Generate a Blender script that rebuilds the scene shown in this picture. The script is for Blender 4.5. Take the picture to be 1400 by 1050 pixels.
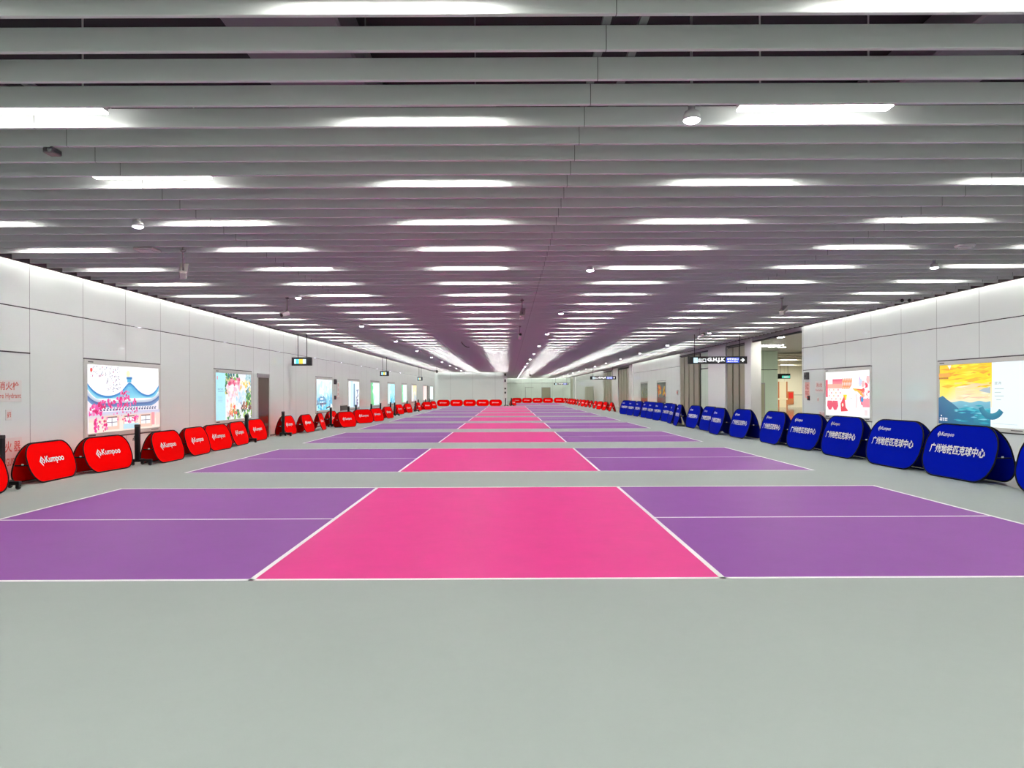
import bpy, math, random
from mathutils import Matrix, Vector

random.seed(7)
S = bpy.context.scene
for o in list(bpy.data.objects):
    bpy.data.objects.remove(o)
COL = S.collection

# ------------------------------------------------------------------ camera, world, exposure
cam_data = bpy.data.cameras.new('camera')
cam_data.sensor_width = 36.0
cam_data.lens = 36.0 * 950.0 / 1400.0
cam_data.shift_x = 5.0 / 1400.0
cam_data.shift_y = 10.5 / 1400.0
cam_data.clip_start = 0.05
cam_data.clip_end = 400
cam = bpy.data.objects.new('camera', cam_data)
COL.objects.link(cam)
cam.matrix_world = Matrix.Translation((0, 0, 1.70)) @ Matrix.Rotation(math.radians(90), 4, 'X') @ Matrix.Rotation(math.radians(-0.245), 4, 'Z')
S.camera = cam

world = bpy.data.worlds.new('world')
S.world = world
world.use_nodes = True
world.node_tree.nodes['Background'].inputs[0].default_value = (0, 0, 0, 1)
world.node_tree.nodes['Background'].inputs[1].default_value = 0.0

S.view_settings.view_transform = 'Standard'
S.view_settings.look = 'None'
S.view_settings.exposure = 0.0
S.view_settings.gamma = 1.0
S.view_settings.use_curve_mapping = False
S.cycles.max_bounces = 8
S.cycles.diffuse_bounces = 5
S.cycles.glossy_bounces = 4
S.cycles.use_denoising = True
S.cycles.sample_clamp_indirect = 4.0
S.cycles.caustics_reflective = False
S.cycles.caustics_refractive = False

LINEAR_LIGHT = 100.0     # radiance of the linear lights' diffusers
COVE_LIGHT = 34.0       # radiance of the cove strips above the walls
SPOT_LIGHT = 24.0       # radiance of the small downlights' lenses
SCREEN = 1.02           # radiance of the backlit posters

# ------------------------------------------------------------------ helpers: colour, material
def lin(r, g, b):
    def f(c):
        c /= 255.0
        return c / 12.92 if c <= 0.04045 else ((c + 0.055) / 1.055) ** 2.4
    return (f(r), f(g), f(b), 1.0)

def mat(name, col, rough=0.5, metal=0.0, spec=0.5, emit=None, strength=0.0, coat=0.0):
    m = bpy.data.materials.new(name)
    m.use_nodes = True
    p = m.node_tree.nodes['Principled BSDF']
    p.inputs['Base Color'].default_value = col
    p.inputs['Roughness'].default_value = rough
    p.inputs['Metallic'].default_value = metal
    p.inputs['Specular IOR Level'].default_value = spec
    p.inputs['Coat Weight'].default_value = coat
    if emit:
        p.inputs['Emission Color'].default_value = emit
        p.inputs['Emission Strength'].default_value = strength
    return m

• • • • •

§ **WHAT TO DO**
Give again, word for word, every line from the top of the data above to the line holding "S.camera = cam", inclusive, with the pictures left out.

§ **REPLY**
Generate a Blender script that rebuilds the scene shown in this picture. The script is for Blender 4.5. Take the picture to be 1400 by 1050 pixels.
import bpy, math, random
from mathutils import Matrix, Vector

random.seed(7)
S = bpy.context.scene
for o in list(bpy.data.objects):
    bpy.data.objects.remove(o)
COL = S.collection

# ------------------------------------------------------------------ camera, world, exposure
cam_data = bpy.data.cameras.new('camera')
cam_data.sensor_width = 36.0
cam_data.lens = 36.0 * 950.0 / 1400.0
cam_data.shift_x = 5.0 / 1400.0
cam_data.shift_y = 10.5 / 1400.0
cam_data.clip_start = 0.05
cam_data.clip_end = 400
cam = bpy.data.objects.new('camera', cam_data)
COL.objects.link(cam)
cam.matrix_world = Matrix.Translation((0, 0, 1.70)) @ Matrix.Rotation(math.radians(90), 4, 'X') @ Matrix.Rotation(math.radians(-0.245), 4, 'Z')
S.camera = cam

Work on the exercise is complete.